Omit every picture, and retype the lines that run from the beginning of the data below through the line containing "sun.location = (0, 0, 60)", inclusive.

Material.
☆ ☆ ☆ ☆ ☆

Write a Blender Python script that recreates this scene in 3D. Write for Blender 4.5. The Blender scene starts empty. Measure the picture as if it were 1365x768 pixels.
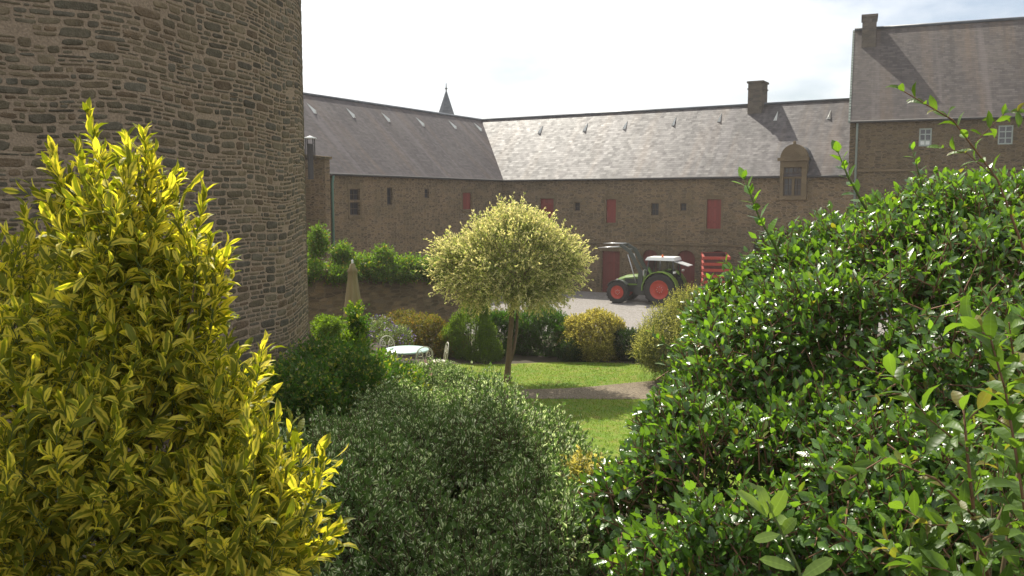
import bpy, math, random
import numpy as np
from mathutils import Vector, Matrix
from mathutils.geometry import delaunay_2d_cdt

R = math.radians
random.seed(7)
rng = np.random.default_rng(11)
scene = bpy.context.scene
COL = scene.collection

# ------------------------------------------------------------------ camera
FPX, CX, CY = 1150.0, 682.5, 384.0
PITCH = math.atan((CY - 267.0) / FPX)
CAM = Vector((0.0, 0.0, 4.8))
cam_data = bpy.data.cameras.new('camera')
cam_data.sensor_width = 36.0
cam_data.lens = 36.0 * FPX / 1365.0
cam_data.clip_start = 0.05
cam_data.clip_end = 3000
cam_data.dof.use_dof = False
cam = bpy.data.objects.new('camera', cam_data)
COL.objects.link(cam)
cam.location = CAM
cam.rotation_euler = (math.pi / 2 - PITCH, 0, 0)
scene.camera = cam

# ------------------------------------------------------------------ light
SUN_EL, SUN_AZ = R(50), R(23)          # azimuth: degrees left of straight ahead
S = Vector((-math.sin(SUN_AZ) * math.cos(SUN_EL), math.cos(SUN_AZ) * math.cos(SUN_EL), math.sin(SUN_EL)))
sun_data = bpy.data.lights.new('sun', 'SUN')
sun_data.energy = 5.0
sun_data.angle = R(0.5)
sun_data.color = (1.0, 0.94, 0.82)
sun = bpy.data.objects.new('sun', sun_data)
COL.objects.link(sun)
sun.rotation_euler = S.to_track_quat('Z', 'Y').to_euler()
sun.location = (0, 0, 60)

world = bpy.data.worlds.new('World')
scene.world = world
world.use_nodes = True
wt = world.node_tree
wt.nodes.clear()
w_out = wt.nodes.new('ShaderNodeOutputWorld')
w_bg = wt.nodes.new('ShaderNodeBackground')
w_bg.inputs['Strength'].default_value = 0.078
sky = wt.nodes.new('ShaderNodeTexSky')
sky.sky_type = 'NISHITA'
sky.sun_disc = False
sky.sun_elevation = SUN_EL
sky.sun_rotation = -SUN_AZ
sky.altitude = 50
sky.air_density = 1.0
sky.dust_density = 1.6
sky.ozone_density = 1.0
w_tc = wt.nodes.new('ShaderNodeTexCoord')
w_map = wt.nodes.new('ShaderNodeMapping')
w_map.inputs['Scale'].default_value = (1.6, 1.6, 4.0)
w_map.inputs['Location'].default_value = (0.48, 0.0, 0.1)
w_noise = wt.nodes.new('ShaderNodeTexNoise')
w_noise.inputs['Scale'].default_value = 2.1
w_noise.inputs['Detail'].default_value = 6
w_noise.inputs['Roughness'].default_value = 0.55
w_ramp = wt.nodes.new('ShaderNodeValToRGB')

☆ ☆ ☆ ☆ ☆

Response to the exercise.
Write a Blender Python script that recreates this scene in 3D. Write for Blender 4.5. The Blender scene starts empty. Measure the picture as if it were 1365x768 pixels.
import bpy, math, random
import numpy as np
from mathutils import Vector, Matrix
from mathutils.geometry import delaunay_2d_cdt

R = math.radians
random.seed(7)
rng = np.random.default_rng(11)
scene = bpy.context.scene
COL = scene.collection

# ------------------------------------------------------------------ camera
FPX, CX, CY = 1150.0, 682.5, 384.0
PITCH = math.atan((CY - 267.0) / FPX)
CAM = Vector((0.0, 0.0, 4.8))
cam_data = bpy.data.cameras.new('camera')
cam_data.sensor_width = 36.0
cam_data.lens = 36.0 * FPX / 1365.0
cam_data.clip_start = 0.05
cam_data.clip_end = 3000
cam_data.dof.use_dof = False
cam = bpy.data.objects.new('camera', cam_data)
COL.objects.link(cam)
cam.location = CAM
cam.rotation_euler = (math.pi / 2 - PITCH, 0, 0)
scene.camera = cam

# ------------------------------------------------------------------ light
SUN_EL, SUN_AZ = R(50), R(23)          # azimuth: degrees left of straight ahead
S = Vector((-math.sin(SUN_AZ) * math.cos(SUN_EL), math.cos(SUN_AZ) * math.cos(SUN_EL), math.sin(SUN_EL)))
sun_data = bpy.data.lights.new('sun', 'SUN')
sun_data.energy = 5.0
sun_data.angle = R(0.5)
sun_data.color = (1.0, 0.94, 0.82)
sun = bpy.data.objects.new('sun', sun_data)
COL.objects.link(sun)
sun.rotation_euler = S.to_track_quat('Z', 'Y').to_euler()
sun.location = (0, 0, 60)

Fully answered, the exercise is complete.